(Scenes as source code)

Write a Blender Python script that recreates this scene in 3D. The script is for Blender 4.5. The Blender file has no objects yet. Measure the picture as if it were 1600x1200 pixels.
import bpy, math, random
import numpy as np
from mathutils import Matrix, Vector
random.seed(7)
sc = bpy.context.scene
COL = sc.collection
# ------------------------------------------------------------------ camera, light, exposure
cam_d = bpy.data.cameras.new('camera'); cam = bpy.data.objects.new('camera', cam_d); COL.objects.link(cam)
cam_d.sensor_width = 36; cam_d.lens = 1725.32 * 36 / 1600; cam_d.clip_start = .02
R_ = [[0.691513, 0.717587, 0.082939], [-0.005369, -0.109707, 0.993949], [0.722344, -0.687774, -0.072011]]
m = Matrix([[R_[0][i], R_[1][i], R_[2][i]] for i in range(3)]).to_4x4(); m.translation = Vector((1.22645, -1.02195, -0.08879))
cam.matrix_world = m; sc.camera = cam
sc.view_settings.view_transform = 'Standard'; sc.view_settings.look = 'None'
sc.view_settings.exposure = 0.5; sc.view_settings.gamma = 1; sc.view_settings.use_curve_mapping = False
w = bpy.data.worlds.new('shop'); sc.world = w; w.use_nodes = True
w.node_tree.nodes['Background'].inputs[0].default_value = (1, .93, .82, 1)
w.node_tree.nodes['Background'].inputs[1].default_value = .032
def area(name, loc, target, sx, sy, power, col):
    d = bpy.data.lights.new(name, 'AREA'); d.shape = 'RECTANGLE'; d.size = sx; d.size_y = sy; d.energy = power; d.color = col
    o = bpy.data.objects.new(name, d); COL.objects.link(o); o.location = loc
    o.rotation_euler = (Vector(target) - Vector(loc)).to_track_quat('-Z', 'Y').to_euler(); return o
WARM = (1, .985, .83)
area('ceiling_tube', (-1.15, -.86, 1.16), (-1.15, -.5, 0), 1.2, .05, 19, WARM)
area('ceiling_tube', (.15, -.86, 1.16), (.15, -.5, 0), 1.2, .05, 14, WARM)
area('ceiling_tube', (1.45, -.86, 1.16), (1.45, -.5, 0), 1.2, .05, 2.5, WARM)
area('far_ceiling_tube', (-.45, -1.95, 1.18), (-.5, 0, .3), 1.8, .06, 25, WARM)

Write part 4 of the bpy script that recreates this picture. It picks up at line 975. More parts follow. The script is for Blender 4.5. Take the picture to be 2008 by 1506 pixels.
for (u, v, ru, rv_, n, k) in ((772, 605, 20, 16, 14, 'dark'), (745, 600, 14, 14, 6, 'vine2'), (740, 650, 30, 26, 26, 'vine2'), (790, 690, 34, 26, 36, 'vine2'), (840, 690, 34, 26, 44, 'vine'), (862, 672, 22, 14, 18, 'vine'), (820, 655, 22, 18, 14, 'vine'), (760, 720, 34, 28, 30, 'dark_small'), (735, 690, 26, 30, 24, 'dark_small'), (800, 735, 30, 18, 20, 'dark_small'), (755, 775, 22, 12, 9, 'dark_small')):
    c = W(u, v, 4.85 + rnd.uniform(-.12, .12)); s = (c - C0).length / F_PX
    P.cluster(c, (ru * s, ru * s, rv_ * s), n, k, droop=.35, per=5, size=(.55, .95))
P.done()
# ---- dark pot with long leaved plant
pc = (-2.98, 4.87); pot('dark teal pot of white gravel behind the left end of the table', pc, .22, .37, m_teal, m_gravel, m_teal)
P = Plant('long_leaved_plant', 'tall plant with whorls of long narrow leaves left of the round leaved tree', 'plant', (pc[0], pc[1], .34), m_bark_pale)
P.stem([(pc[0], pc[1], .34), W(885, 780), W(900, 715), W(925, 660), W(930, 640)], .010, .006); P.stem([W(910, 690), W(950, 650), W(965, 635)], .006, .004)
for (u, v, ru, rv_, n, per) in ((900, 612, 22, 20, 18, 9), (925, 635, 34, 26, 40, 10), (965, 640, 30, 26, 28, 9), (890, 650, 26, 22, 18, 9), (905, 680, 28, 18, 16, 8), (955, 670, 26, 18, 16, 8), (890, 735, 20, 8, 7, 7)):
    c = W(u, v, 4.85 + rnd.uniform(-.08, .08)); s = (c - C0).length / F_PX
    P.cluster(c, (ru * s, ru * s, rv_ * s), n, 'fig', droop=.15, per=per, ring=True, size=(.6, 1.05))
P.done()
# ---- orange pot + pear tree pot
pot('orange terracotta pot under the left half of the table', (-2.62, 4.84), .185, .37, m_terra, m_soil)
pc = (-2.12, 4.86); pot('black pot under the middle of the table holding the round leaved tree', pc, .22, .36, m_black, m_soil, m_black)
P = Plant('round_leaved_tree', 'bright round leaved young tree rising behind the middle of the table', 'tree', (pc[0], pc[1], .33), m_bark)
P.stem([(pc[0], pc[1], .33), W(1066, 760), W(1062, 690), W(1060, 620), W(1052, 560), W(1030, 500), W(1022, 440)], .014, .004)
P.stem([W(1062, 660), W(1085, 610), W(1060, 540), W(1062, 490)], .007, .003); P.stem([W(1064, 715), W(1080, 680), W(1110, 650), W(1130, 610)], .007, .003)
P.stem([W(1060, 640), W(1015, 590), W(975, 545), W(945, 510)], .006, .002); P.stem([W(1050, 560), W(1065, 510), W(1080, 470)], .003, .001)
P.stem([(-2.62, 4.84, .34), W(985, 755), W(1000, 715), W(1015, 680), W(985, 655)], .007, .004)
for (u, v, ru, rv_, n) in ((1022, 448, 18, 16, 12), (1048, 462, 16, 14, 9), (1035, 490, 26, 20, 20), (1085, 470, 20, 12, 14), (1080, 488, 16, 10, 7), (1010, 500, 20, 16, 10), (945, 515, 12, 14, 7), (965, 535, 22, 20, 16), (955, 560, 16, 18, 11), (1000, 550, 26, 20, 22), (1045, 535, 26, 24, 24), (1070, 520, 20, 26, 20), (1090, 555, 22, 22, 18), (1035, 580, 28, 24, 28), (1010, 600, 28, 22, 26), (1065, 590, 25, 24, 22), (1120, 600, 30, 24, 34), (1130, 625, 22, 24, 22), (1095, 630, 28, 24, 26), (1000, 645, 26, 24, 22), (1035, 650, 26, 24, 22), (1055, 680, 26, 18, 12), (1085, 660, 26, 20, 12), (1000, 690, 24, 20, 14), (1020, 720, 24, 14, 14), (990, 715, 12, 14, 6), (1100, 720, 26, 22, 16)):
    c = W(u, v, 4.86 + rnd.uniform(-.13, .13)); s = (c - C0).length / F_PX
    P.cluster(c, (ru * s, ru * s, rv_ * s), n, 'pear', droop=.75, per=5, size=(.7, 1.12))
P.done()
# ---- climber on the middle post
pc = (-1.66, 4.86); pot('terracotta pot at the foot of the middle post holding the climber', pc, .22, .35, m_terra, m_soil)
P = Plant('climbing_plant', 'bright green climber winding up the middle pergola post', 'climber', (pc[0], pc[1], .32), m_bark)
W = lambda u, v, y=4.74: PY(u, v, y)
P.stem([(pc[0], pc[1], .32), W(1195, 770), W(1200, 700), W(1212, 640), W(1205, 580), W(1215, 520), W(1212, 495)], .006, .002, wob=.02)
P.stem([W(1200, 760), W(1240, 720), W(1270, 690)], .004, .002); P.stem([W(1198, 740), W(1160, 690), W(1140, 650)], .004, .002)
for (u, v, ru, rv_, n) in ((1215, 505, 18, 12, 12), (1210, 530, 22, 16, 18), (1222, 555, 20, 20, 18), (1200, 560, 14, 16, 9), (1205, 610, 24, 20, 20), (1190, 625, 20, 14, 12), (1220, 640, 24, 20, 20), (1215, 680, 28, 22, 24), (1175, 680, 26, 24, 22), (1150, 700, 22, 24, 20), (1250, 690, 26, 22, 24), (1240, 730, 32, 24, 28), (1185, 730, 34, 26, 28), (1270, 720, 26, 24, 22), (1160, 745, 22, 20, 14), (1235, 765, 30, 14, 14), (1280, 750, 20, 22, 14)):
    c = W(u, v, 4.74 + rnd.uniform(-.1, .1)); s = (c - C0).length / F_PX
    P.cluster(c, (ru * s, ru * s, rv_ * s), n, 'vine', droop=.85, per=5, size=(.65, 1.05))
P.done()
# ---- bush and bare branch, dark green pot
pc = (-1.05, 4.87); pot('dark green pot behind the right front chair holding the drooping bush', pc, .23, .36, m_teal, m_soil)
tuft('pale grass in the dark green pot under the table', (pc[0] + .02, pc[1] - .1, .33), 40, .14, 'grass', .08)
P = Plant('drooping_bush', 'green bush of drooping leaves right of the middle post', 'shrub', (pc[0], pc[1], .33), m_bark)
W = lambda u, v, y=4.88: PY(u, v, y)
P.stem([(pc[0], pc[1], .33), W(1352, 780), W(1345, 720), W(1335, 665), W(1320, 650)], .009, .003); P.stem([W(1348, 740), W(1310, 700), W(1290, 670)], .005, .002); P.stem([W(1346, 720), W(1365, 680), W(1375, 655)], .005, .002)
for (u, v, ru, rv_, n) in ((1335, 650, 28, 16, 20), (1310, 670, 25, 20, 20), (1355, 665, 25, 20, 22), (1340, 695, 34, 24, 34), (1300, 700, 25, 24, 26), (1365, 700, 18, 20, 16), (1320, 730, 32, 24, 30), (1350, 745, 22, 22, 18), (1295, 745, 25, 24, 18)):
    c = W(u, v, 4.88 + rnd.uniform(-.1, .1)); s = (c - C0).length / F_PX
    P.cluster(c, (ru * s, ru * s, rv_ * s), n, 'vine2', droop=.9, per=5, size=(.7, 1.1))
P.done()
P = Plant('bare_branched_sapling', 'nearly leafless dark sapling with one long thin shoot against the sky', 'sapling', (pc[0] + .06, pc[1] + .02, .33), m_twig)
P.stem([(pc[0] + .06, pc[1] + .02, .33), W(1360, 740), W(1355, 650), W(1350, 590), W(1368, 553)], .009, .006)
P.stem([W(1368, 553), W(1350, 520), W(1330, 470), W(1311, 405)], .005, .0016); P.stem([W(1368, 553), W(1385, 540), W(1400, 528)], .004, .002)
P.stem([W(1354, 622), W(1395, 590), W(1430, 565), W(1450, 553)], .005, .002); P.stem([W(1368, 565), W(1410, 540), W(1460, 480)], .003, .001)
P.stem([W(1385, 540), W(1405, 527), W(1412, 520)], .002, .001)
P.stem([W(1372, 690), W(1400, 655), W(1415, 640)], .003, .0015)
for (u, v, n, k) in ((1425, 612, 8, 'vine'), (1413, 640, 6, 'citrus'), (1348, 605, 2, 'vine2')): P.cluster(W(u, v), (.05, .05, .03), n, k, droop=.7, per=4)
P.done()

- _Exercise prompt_
Exactly repeat the lines above, from the opening line through the one with "1.8, .06, 25, WARM)", and include nothing else.

- _Result of this exercise_
Write a Blender Python script that recreates this scene in 3D. The script is for Blender 4.5. The Blender file has no objects yet. Measure the picture as if it were 1600x1200 pixels.
import bpy, math, random
import numpy as np
from mathutils import Matrix, Vector
random.seed(7)
sc = bpy.context.scene
COL = sc.collection
# ------------------------------------------------------------------ camera, light, exposure
cam_d = bpy.data.cameras.new('camera'); cam = bpy.data.objects.new('camera', cam_d); COL.objects.link(cam)
cam_d.sensor_width = 36; cam_d.lens = 1725.32 * 36 / 1600; cam_d.clip_start = .02
R_ = [[0.691513, 0.717587, 0.082939], [-0.005369, -0.109707, 0.993949], [0.722344, -0.687774, -0.072011]]
m = Matrix([[R_[0][i], R_[1][i], R_[2][i]] for i in range(3)]).to_4x4(); m.translation = Vector((1.22645, -1.02195, -0.08879))
cam.matrix_world = m; sc.camera = cam
sc.view_settings.view_transform = 'Standard'; sc.view_settings.look = 'None'
sc.view_settings.exposure = 0.5; sc.view_settings.gamma = 1; sc.view_settings.use_curve_mapping = False
w = bpy.data.worlds.new('shop'); sc.world = w; w.use_nodes = True
w.node_tree.nodes['Background'].inputs[0].default_value = (1, .93, .82, 1)
w.node_tree.nodes['Background'].inputs[1].default_value = .032
def area(name, loc, target, sx, sy, power, col):
    d = bpy.data.lights.new(name, 'AREA'); d.shape = 'RECTANGLE'; d.size = sx; d.size_y = sy; d.energy = power; d.color = col
    o = bpy.data.objects.new(name, d); COL.objects.link(o); o.location = loc
    o.rotation_euler = (Vector(target) - Vector(loc)).to_track_quat('-Z', 'Y').to_euler(); return o
WARM = (1, .985, .83)
area('ceiling_tube', (-1.15, -.86, 1.16), (-1.15, -.5, 0), 1.2, .05, 19, WARM)
area('ceiling_tube', (.15, -.86, 1.16), (.15, -.5, 0), 1.2, .05, 14, WARM)
area('ceiling_tube', (1.45, -.86, 1.16), (1.45, -.5, 0), 1.2, .05, 2.5, WARM)
area('far_ceiling_tube', (-.45, -1.95, 1.18), (-.5, 0, .3), 1.8, .06, 25, WARM)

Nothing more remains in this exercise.